Entries with scene source code:
* BEGIN *

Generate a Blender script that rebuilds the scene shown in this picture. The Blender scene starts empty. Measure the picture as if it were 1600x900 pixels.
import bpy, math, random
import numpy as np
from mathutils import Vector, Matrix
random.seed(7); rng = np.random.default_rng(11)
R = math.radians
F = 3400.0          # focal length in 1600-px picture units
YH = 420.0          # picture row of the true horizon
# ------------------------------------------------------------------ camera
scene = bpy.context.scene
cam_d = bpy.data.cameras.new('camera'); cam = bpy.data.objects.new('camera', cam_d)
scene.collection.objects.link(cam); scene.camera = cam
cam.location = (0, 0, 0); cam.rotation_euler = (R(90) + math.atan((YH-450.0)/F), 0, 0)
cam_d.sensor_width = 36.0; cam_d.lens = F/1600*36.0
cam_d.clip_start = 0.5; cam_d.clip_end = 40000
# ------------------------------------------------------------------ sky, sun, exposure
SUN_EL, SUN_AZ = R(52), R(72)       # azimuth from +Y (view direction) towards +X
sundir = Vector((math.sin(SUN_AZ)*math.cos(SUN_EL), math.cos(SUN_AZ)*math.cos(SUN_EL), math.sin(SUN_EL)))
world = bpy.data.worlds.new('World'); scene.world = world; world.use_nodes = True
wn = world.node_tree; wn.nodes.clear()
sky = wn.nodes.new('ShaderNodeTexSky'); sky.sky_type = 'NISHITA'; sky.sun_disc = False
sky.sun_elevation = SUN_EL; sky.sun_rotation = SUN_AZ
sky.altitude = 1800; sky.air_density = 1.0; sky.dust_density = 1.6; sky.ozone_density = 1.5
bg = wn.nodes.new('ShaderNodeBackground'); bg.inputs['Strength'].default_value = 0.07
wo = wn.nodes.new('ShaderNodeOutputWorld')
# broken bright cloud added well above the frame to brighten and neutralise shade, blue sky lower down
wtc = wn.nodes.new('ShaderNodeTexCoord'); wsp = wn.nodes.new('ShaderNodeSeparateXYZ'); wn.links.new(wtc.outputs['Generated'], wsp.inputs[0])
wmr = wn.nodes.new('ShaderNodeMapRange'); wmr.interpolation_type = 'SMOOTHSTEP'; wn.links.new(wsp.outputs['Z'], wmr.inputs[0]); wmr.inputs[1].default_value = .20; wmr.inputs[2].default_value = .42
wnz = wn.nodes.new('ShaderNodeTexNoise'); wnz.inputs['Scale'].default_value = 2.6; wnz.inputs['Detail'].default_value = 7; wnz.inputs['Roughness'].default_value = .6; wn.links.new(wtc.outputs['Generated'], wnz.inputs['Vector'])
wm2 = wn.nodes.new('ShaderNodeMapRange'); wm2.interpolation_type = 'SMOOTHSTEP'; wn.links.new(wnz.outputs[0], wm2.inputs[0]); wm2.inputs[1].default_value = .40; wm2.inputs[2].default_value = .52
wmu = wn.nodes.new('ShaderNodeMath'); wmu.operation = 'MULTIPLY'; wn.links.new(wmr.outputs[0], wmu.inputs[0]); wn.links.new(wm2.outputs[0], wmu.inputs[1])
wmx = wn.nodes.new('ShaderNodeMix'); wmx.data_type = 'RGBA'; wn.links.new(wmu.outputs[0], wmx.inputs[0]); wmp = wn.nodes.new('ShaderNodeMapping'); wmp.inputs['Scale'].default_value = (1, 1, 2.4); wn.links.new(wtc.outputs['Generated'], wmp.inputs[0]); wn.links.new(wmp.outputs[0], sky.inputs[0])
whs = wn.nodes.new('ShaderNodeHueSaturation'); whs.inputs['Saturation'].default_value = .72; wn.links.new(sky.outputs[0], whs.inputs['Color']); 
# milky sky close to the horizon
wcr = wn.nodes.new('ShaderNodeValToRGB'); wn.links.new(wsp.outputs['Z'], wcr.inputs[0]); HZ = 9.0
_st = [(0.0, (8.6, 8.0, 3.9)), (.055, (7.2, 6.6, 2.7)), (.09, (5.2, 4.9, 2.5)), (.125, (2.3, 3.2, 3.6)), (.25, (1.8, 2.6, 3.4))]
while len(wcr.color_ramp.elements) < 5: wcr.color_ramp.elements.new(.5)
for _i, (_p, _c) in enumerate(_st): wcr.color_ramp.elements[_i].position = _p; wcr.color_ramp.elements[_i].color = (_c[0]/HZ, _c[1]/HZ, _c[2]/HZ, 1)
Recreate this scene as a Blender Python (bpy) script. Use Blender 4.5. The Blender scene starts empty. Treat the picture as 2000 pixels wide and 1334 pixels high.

* END *

Retype all of the data shown above, word for word.

Generate a Blender script that rebuilds the scene shown in this picture. The Blender scene starts empty. Measure the picture as if it were 1600x900 pixels.
import bpy, math, random
import numpy as np
from mathutils import Vector, Matrix
random.seed(7); rng = np.random.default_rng(11)
R = math.radians
F = 3400.0          # focal length in 1600-px picture units
YH = 420.0          # picture row of the true horizon
# ------------------------------------------------------------------ camera
scene = bpy.context.scene
cam_d = bpy.data.cameras.new('camera'); cam = bpy.data.objects.new('camera', cam_d)
scene.collection.objects.link(cam); scene.camera = cam
cam.location = (0, 0, 0); cam.rotation_euler = (R(90) + math.atan((YH-450.0)/F), 0, 0)
cam_d.sensor_width = 36.0; cam_d.lens = F/1600*36.0
cam_d.clip_start = 0.5; cam_d.clip_end = 40000
# ------------------------------------------------------------------ sky, sun, exposure
SUN_EL, SUN_AZ = R(52), R(72)       # azimuth from +Y (view direction) towards +X
sundir = Vector((math.sin(SUN_AZ)*math.cos(SUN_EL), math.cos(SUN_AZ)*math.cos(SUN_EL), math.sin(SUN_EL)))
world = bpy.data.worlds.new('World'); scene.world = world; world.use_nodes = True
wn = world.node_tree; wn.nodes.clear()
sky = wn.nodes.new('ShaderNodeTexSky'); sky.sky_type = 'NISHITA'; sky.sun_disc = False
sky.sun_elevation = SUN_EL; sky.sun_rotation = SUN_AZ
sky.altitude = 1800; sky.air_density = 1.0; sky.dust_density = 1.6; sky.ozone_density = 1.5
bg = wn.nodes.new('ShaderNodeBackground'); bg.inputs['Strength'].default_value = 0.07
wo = wn.nodes.new('ShaderNodeOutputWorld')
# broken bright cloud added well above the frame to brighten and neutralise shade, blue sky lower down
wtc = wn.nodes.new('ShaderNodeTexCoord'); wsp = wn.nodes.new('ShaderNodeSeparateXYZ'); wn.links.new(wtc.outputs['Generated'], wsp.inputs[0])
wmr = wn.nodes.new('ShaderNodeMapRange'); wmr.interpolation_type = 'SMOOTHSTEP'; wn.links.new(wsp.outputs['Z'], wmr.inputs[0]); wmr.inputs[1].default_value = .20; wmr.inputs[2].default_value = .42
wnz = wn.nodes.new('ShaderNodeTexNoise'); wnz.inputs['Scale'].default_value = 2.6; wnz.inputs['Detail'].default_value = 7; wnz.inputs['Roughness'].default_value = .6; wn.links.new(wtc.outputs['Generated'], wnz.inputs['Vector'])
wm2 = wn.nodes.new('ShaderNodeMapRange'); wm2.interpolation_type = 'SMOOTHSTEP'; wn.links.new(wnz.outputs[0], wm2.inputs[0]); wm2.inputs[1].default_value = .40; wm2.inputs[2].default_value = .52
wmu = wn.nodes.new('ShaderNodeMath'); wmu.operation = 'MULTIPLY'; wn.links.new(wmr.outputs[0], wmu.inputs[0]); wn.links.new(wm2.outputs[0], wmu.inputs[1])
wmx = wn.nodes.new('ShaderNodeMix'); wmx.data_type = 'RGBA'; wn.links.new(wmu.outputs[0], wmx.inputs[0]); wmp = wn.nodes.new('ShaderNodeMapping'); wmp.inputs['Scale'].default_value = (1, 1, 2.4); wn.links.new(wtc.outputs['Generated'], wmp.inputs[0]); wn.links.new(wmp.outputs[0], sky.inputs[0])
whs = wn.nodes.new('ShaderNodeHueSaturation'); whs.inputs['Saturation'].default_value = .72; wn.links.new(sky.outputs[0], whs.inputs['Color']); 
# milky sky close to the horizon
wcr = wn.nodes.new('ShaderNodeValToRGB'); wn.links.new(wsp.outputs['Z'], wcr.inputs[0]); HZ = 9.0
_st = [(0.0, (8.6, 8.0, 3.9)), (.055, (7.2, 6.6, 2.7)), (.09, (5.2, 4.9, 2.5)), (.125, (2.3, 3.2, 3.6)), (.25, (1.8, 2.6, 3.4))]
while len(wcr.color_ramp.elements) < 5: wcr.color_ramp.elements.new(.5)
for _i, (_p, _c) in enumerate(_st): wcr.color_ramp.elements[_i].position = _p; wcr.color_ramp.elements[_i].color = (_c[0]/HZ, _c[1]/HZ, _c[2]/HZ, 1)
Recreate this scene as a Blender Python (bpy) script. Use Blender 4.5. The Blender scene starts empty. Treat the picture as 2000 pixels wide and 1334 pixels high.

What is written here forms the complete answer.